◆ **Given problem**
Begin with the first line below and retype each line exactly through the line containing "return Vector((r.x*k, Y, HC+r.z*k))". Any pictures are to be left out.

◆ **Source excerpt**
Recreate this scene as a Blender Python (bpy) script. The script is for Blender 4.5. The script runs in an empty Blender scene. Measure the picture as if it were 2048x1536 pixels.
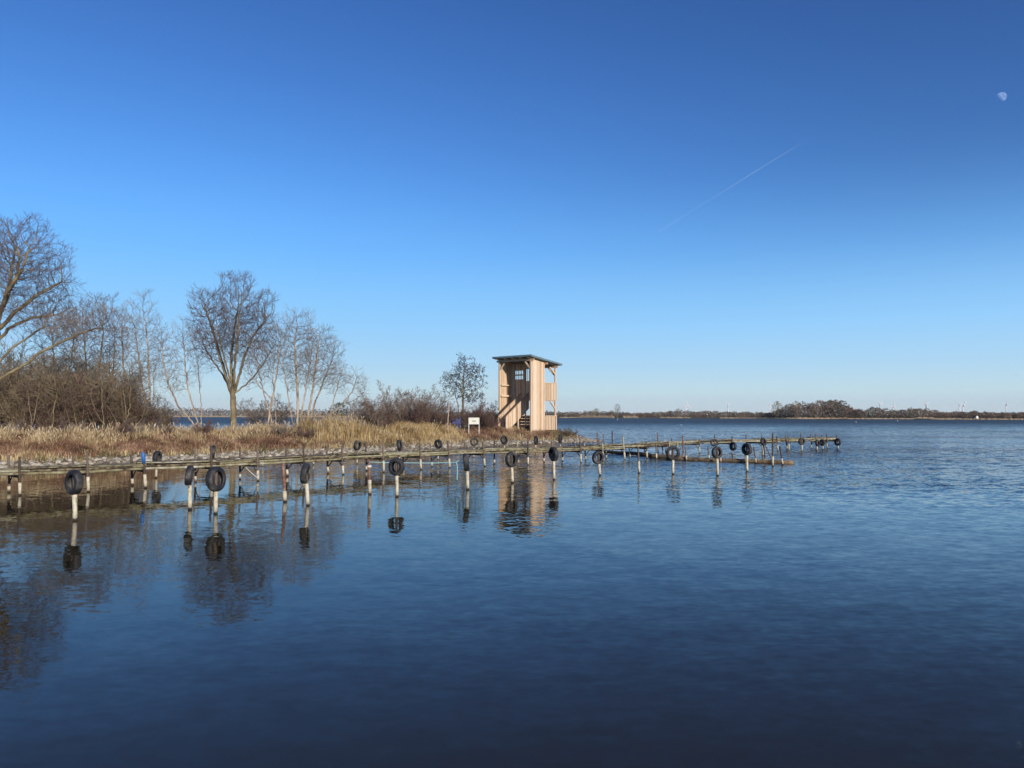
import bpy, math, random
import numpy as np
from mathutils import Vector, Matrix
S = bpy.context.scene
COL = S.collection
F = 1500.0; HC = 2.3; HZ = 830.0
T = math.atan((HZ-768)/F)
CT, ST = math.cos(T), math.sin(T)

# ------------------------------------------------------------- positions measured from the view
def ray(px, py):
    a = (px-1024)/F; b = (768-py)/F
    return Vector((a, CT-b*ST, ST+b*CT))
def W(px, py, z=0.0):                       # point of the level z seen at px,py
    r = ray(px, py); k = (z-HC)/r.z
    return Vector((r.x*k, r.y*k, z))
def AT(px, py, Y):                          # point at distance Y seen at px,py
    r = ray(px, py); k = Y/r.y
    return Vector((r.x*k, Y, HC+r.z*k))

# ------------------------------------------------------------- mesh builder
class MB:
    def __init__(s): s.v=[]; s.f=[]; s.a=[]
    def add(s, vs, fs, val=0.5):
        o=len(s.v); s.v+= [tuple(p) for p in vs]; s.f += [tuple(i+o for i in f) for f in fs]; s.a += [val]*len(fs)
    def tube(s, pts, rs, n=6, caps=True, val=0.5):
        pts=[Vector(p) for p in pts]
        o=len(s.v); m=len(pts)
        for i,p in enumerate(pts):
            d=(pts[min(i+1,m-1)]-pts[max(i-1,0)])
            if d.length<1e-9: d=Vector((0,0,1))
            d.normalize()
            up=Vector((1,0,0)) if abs(d.z)>0.9 else Vector((0,0,1))
            a=d.cross(up).normalized(); b=d.cross(a)
            r=rs[i]
            for k in range(n):
                t=2*math.pi*k/n
                q=p+a*(r*math.cos(t))+b*(r*math.sin(t)); s.v.append((q.x,q.y,q.z))
        c=0
        for i in range(m-1):
            for k in range(n):
                k2=(k+1)%n
                s.f.append((o+i*n+k,o+(i+1)*n+k,o+(i+1)*n+k2,o+i*n+k2)); c+=1
        if caps:
            s.f.append(tuple(o+k for k in range(n))); s.f.append(tuple(o+(m-1)*n+k for k in reversed(range(n)))); c+=2
        s.a += [val]*c
    def hexa(s, c, val=0.5):                # 8 corners: bottom ring 4, top ring 4
        s.add(c, [(3,2,1,0),(4,5,6,7),(0,1,5,4),(1,2,6,5),(2,3,7,6),(3,0,4,7)], val)
    def beam(s, p, q, w, h, val=0.5, up=Vector((0,0,1))):   # squared timber from p to q, w wide, h high
        p=Vector(p); q=Vector(q); d=(q-p).normalized(); sd=d.cross(up)
        if sd.length<1e-4: sd=d.cross(Vector((1,0,0)))
        sd.normalize(); u=sd.cross(d).normalized()
        sd*=w/2; u*=h/2
        s.hexa([p-sd-u,q-sd-u,q+sd-u,p+sd-u,p-sd+u,q-sd+u,q+sd+u,p+sd+u], val)
    def tri(s,a,b,c,val): s.add([a,b,c],[(0,1,2)],val)
    def build(s, name, mat, parent=None, smooth=False):
        me=bpy.data.meshes.new(name); me.from_pydata(s.v,[],s.f); me.update()
        at=me.attributes.new('tone','FLOAT','FACE'); at.data.foreach_set('value', s.a)
        me.materials.append(mat)
        if smooth: me.polygons.foreach_set('use_smooth',[True]*len(me.polygons))
        o=bpy.data.objects.new(name, me); COL.objects.link(o)
        if parent: o.parent=parent
        return o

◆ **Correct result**
Recreate this scene as a Blender Python (bpy) script. The script is for Blender 4.5. The script runs in an empty Blender scene. Measure the picture as if it were 2048x1536 pixels.
import bpy, math, random
import numpy as np
from mathutils import Vector, Matrix
S = bpy.context.scene
COL = S.collection
F = 1500.0; HC = 2.3; HZ = 830.0
T = math.atan((HZ-768)/F)
CT, ST = math.cos(T), math.sin(T)

# ------------------------------------------------------------- positions measured from the view
def ray(px, py):
    a = (px-1024)/F; b = (768-py)/F
    return Vector((a, CT-b*ST, ST+b*CT))
def W(px, py, z=0.0):                       # point of the level z seen at px,py
    r = ray(px, py); k = (z-HC)/r.z
    return Vector((r.x*k, r.y*k, z))
def AT(px, py, Y):                          # point at distance Y seen at px,py
    r = ray(px, py); k = Y/r.y
    return Vector((r.x*k, Y, HC+r.z*k))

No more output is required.